§ **Problem requirements**:
Write every line of the material out exactly as shown.

>> BEGIN Source data

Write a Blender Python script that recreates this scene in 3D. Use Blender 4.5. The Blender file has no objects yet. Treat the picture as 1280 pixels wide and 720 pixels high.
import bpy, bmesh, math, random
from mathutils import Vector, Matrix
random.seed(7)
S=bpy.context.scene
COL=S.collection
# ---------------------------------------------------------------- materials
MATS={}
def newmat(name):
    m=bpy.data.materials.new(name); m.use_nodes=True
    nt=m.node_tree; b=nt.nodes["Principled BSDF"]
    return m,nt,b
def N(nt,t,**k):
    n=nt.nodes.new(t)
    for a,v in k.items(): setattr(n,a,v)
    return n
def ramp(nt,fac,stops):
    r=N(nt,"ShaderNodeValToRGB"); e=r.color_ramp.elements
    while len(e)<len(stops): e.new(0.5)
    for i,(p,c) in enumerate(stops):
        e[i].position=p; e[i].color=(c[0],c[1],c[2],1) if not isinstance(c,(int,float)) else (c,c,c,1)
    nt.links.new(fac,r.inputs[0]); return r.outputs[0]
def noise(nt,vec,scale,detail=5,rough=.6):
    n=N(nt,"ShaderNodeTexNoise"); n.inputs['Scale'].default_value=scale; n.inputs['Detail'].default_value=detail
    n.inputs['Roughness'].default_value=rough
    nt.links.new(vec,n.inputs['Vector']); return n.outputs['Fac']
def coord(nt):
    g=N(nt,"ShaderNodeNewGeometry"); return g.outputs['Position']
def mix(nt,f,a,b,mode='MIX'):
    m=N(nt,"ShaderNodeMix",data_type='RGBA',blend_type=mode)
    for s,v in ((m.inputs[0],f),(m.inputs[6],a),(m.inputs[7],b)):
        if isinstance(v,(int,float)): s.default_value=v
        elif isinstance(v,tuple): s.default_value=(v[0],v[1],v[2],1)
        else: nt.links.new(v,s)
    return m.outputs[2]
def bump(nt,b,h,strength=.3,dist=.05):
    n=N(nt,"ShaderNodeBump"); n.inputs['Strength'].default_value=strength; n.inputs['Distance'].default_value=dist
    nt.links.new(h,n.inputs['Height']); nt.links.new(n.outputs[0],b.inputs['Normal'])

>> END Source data

§ **Problem solution**:
Write a Blender Python script that recreates this scene in 3D. Use Blender 4.5. The Blender file has no objects yet. Treat the picture as 1280 pixels wide and 720 pixels high.
import bpy, bmesh, math, random
from mathutils import Vector, Matrix
random.seed(7)
S=bpy.context.scene
COL=S.collection
# ---------------------------------------------------------------- materials
MATS={}
def newmat(name):
    m=bpy.data.materials.new(name); m.use_nodes=True
    nt=m.node_tree; b=nt.nodes["Principled BSDF"]
    return m,nt,b
def N(nt,t,**k):
    n=nt.nodes.new(t)
    for a,v in k.items(): setattr(n,a,v)
    return n
def ramp(nt,fac,stops):
    r=N(nt,"ShaderNodeValToRGB"); e=r.color_ramp.elements
    while len(e)<len(stops): e.new(0.5)
    for i,(p,c) in enumerate(stops):
        e[i].position=p; e[i].color=(c[0],c[1],c[2],1) if not isinstance(c,(int,float)) else (c,c,c,1)
    nt.links.new(fac,r.inputs[0]); return r.outputs[0]
def noise(nt,vec,scale,detail=5,rough=.6):
    n=N(nt,"ShaderNodeTexNoise"); n.inputs['Scale'].default_value=scale; n.inputs['Detail'].default_value=detail
    n.inputs['Roughness'].default_value=rough
    nt.links.new(vec,n.inputs['Vector']); return n.outputs['Fac']
def coord(nt):
    g=N(nt,"ShaderNodeNewGeometry"); return g.outputs['Position']
def mix(nt,f,a,b,mode='MIX'):
    m=N(nt,"ShaderNodeMix",data_type='RGBA',blend_type=mode)
    for s,v in ((m.inputs[0],f),(m.inputs[6],a),(m.inputs[7],b)):
        if isinstance(v,(int,float)): s.default_value=v
        elif isinstance(v,tuple): s.default_value=(v[0],v[1],v[2],1)
        else: nt.links.new(v,s)
    return m.outputs[2]
def bump(nt,b,h,strength=.3,dist=.05):
    n=N(nt,"ShaderNodeBump"); n.inputs['Strength'].default_value=strength; n.inputs['Distance'].default_value=dist
    nt.links.new(h,n.inputs['Height']); nt.links.new(n.outputs[0],b.inputs['Normal'])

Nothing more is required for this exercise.